- [Exercise prompt]: Repeat, line for line, the entries printed below.

Data records
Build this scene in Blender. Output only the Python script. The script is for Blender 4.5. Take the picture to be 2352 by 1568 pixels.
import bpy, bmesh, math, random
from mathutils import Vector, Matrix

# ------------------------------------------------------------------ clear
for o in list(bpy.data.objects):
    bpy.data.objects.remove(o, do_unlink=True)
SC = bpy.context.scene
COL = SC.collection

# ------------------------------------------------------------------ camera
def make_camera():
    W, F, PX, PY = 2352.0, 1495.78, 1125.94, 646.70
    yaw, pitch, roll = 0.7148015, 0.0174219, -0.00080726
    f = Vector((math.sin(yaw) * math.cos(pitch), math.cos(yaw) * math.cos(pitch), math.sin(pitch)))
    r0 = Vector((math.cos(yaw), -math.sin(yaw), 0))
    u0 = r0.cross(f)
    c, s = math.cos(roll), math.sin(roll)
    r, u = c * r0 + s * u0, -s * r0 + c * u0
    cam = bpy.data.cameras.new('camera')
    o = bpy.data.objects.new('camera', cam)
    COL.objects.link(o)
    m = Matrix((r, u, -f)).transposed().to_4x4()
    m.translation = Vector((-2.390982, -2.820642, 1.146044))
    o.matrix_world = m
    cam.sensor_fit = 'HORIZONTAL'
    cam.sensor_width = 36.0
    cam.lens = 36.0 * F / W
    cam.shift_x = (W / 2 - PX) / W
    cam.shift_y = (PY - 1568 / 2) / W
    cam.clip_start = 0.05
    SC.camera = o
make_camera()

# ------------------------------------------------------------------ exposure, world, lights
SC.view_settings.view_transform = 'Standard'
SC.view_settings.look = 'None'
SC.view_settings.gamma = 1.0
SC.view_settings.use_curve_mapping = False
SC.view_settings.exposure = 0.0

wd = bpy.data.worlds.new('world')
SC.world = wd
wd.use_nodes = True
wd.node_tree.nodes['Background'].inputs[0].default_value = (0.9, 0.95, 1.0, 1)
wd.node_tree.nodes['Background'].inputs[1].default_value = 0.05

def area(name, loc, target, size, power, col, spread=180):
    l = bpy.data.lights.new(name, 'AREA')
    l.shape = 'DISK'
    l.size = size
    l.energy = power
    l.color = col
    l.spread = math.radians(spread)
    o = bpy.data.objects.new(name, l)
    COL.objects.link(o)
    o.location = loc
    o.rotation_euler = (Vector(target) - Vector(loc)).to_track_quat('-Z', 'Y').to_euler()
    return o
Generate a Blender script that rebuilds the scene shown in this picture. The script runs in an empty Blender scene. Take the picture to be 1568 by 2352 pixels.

- [The output]:
Build this scene in Blender. Output only the Python script. The script is for Blender 4.5. Take the picture to be 2352 by 1568 pixels.
import bpy, bmesh, math, random
from mathutils import Vector, Matrix

# ------------------------------------------------------------------ clear
for o in list(bpy.data.objects):
    bpy.data.objects.remove(o, do_unlink=True)
SC = bpy.context.scene
COL = SC.collection

# ------------------------------------------------------------------ camera
def make_camera():
    W, F, PX, PY = 2352.0, 1495.78, 1125.94, 646.70
    yaw, pitch, roll = 0.7148015, 0.0174219, -0.00080726
    f = Vector((math.sin(yaw) * math.cos(pitch), math.cos(yaw) * math.cos(pitch), math.sin(pitch)))
    r0 = Vector((math.cos(yaw), -math.sin(yaw), 0))
    u0 = r0.cross(f)
    c, s = math.cos(roll), math.sin(roll)
    r, u = c * r0 + s * u0, -s * r0 + c * u0
    cam = bpy.data.cameras.new('camera')
    o = bpy.data.objects.new('camera', cam)
    COL.objects.link(o)
    m = Matrix((r, u, -f)).transposed().to_4x4()
    m.translation = Vector((-2.390982, -2.820642, 1.146044))
    o.matrix_world = m
    cam.sensor_fit = 'HORIZONTAL'
    cam.sensor_width = 36.0
    cam.lens = 36.0 * F / W
    cam.shift_x = (W / 2 - PX) / W
    cam.shift_y = (PY - 1568 / 2) / W
    cam.clip_start = 0.05
    SC.camera = o
make_camera()

# ------------------------------------------------------------------ exposure, world, lights
SC.view_settings.view_transform = 'Standard'
SC.view_settings.look = 'None'
SC.view_settings.gamma = 1.0
SC.view_settings.use_curve_mapping = False
SC.view_settings.exposure = 0.0

wd = bpy.data.worlds.new('world')
SC.world = wd
wd.use_nodes = True
wd.node_tree.nodes['Background'].inputs[0].default_value = (0.9, 0.95, 1.0, 1)
wd.node_tree.nodes['Background'].inputs[1].default_value = 0.05

def area(name, loc, target, size, power, col, spread=180):
    l = bpy.data.lights.new(name, 'AREA')
    l.shape = 'DISK'
    l.size = size
    l.energy = power
    l.color = col
    l.spread = math.radians(spread)
    o = bpy.data.objects.new(name, l)
    COL.objects.link(o)
    o.location = loc
    o.rotation_euler = (Vector(target) - Vector(loc)).to_track_quat('-Z', 'Y').to_euler()
    return o
Generate a Blender script that rebuilds the scene shown in this picture. The script runs in an empty Blender scene. Take the picture to be 1568 by 2352 pixels.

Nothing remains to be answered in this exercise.